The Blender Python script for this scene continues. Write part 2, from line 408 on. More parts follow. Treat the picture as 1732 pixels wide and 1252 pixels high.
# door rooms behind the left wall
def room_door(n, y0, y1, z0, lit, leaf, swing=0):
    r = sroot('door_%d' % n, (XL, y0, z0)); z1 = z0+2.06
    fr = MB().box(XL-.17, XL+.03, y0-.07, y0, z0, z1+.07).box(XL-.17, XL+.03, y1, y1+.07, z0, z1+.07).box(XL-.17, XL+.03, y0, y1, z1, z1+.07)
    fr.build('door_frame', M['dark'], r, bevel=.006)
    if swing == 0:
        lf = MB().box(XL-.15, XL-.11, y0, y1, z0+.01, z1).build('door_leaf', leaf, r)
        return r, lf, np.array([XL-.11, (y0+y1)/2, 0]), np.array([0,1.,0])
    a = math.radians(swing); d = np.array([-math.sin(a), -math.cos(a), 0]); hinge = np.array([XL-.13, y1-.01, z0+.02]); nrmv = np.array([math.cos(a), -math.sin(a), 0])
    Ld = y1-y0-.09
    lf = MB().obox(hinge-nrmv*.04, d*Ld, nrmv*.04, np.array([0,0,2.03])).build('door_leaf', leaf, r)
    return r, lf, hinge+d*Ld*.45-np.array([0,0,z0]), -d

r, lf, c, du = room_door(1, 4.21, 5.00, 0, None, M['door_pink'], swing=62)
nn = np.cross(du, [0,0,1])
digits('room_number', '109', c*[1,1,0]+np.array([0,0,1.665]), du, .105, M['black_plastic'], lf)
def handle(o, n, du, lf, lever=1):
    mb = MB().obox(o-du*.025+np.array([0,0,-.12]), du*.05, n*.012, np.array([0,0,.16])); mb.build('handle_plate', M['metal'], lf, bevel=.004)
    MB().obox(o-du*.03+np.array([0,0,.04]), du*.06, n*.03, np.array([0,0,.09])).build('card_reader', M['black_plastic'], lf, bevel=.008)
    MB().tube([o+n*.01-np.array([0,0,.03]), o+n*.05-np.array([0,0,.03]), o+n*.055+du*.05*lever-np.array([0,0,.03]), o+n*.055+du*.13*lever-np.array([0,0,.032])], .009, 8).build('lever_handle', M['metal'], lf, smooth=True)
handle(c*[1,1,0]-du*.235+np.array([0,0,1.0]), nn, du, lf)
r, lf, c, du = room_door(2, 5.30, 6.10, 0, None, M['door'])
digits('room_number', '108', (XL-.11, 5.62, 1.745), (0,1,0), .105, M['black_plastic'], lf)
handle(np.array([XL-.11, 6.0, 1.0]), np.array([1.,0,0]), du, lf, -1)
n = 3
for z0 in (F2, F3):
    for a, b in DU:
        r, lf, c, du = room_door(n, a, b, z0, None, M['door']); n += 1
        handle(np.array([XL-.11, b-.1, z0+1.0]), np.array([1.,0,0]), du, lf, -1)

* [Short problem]
Return the full listing, character for character.

* [Output for this task]
The Blender Python script for this scene continues. Write part 2, from line 408 on. More parts follow. Treat the picture as 1732 pixels wide and 1252 pixels high.
# door rooms behind the left wall
def room_door(n, y0, y1, z0, lit, leaf, swing=0):
    r = sroot('door_%d' % n, (XL, y0, z0)); z1 = z0+2.06
    fr = MB().box(XL-.17, XL+.03, y0-.07, y0, z0, z1+.07).box(XL-.17, XL+.03, y1, y1+.07, z0, z1+.07).box(XL-.17, XL+.03, y0, y1, z1, z1+.07)
    fr.build('door_frame', M['dark'], r, bevel=.006)
    if swing == 0:
        lf = MB().box(XL-.15, XL-.11, y0, y1, z0+.01, z1).build('door_leaf', leaf, r)
        return r, lf, np.array([XL-.11, (y0+y1)/2, 0]), np.array([0,1.,0])
    a = math.radians(swing); d = np.array([-math.sin(a), -math.cos(a), 0]); hinge = np.array([XL-.13, y1-.01, z0+.02]); nrmv = np.array([math.cos(a), -math.sin(a), 0])
    Ld = y1-y0-.09
    lf = MB().obox(hinge-nrmv*.04, d*Ld, nrmv*.04, np.array([0,0,2.03])).build('door_leaf', leaf, r)
    return r, lf, hinge+d*Ld*.45-np.array([0,0,z0]), -d

r, lf, c, du = room_door(1, 4.21, 5.00, 0, None, M['door_pink'], swing=62)
nn = np.cross(du, [0,0,1])
digits('room_number', '109', c*[1,1,0]+np.array([0,0,1.665]), du, .105, M['black_plastic'], lf)
def handle(o, n, du, lf, lever=1):
    mb = MB().obox(o-du*.025+np.array([0,0,-.12]), du*.05, n*.012, np.array([0,0,.16])); mb.build('handle_plate', M['metal'], lf, bevel=.004)
    MB().obox(o-du*.03+np.array([0,0,.04]), du*.06, n*.03, np.array([0,0,.09])).build('card_reader', M['black_plastic'], lf, bevel=.008)
    MB().tube([o+n*.01-np.array([0,0,.03]), o+n*.05-np.array([0,0,.03]), o+n*.055+du*.05*lever-np.array([0,0,.03]), o+n*.055+du*.13*lever-np.array([0,0,.032])], .009, 8).build('lever_handle', M['metal'], lf, smooth=True)
handle(c*[1,1,0]-du*.235+np.array([0,0,1.0]), nn, du, lf)
r, lf, c, du = room_door(2, 5.30, 6.10, 0, None, M['door'])
digits('room_number', '108', (XL-.11, 5.62, 1.745), (0,1,0), .105, M['black_plastic'], lf)
handle(np.array([XL-.11, 6.0, 1.0]), np.array([1.,0,0]), du, lf, -1)
n = 3
for z0 in (F2, F3):
    for a, b in DU:
        r, lf, c, du = room_door(n, a, b, z0, None, M['door']); n += 1
        handle(np.array([XL-.11, b-.1, z0+1.0]), np.array([1.,0,0]), du, lf, -1)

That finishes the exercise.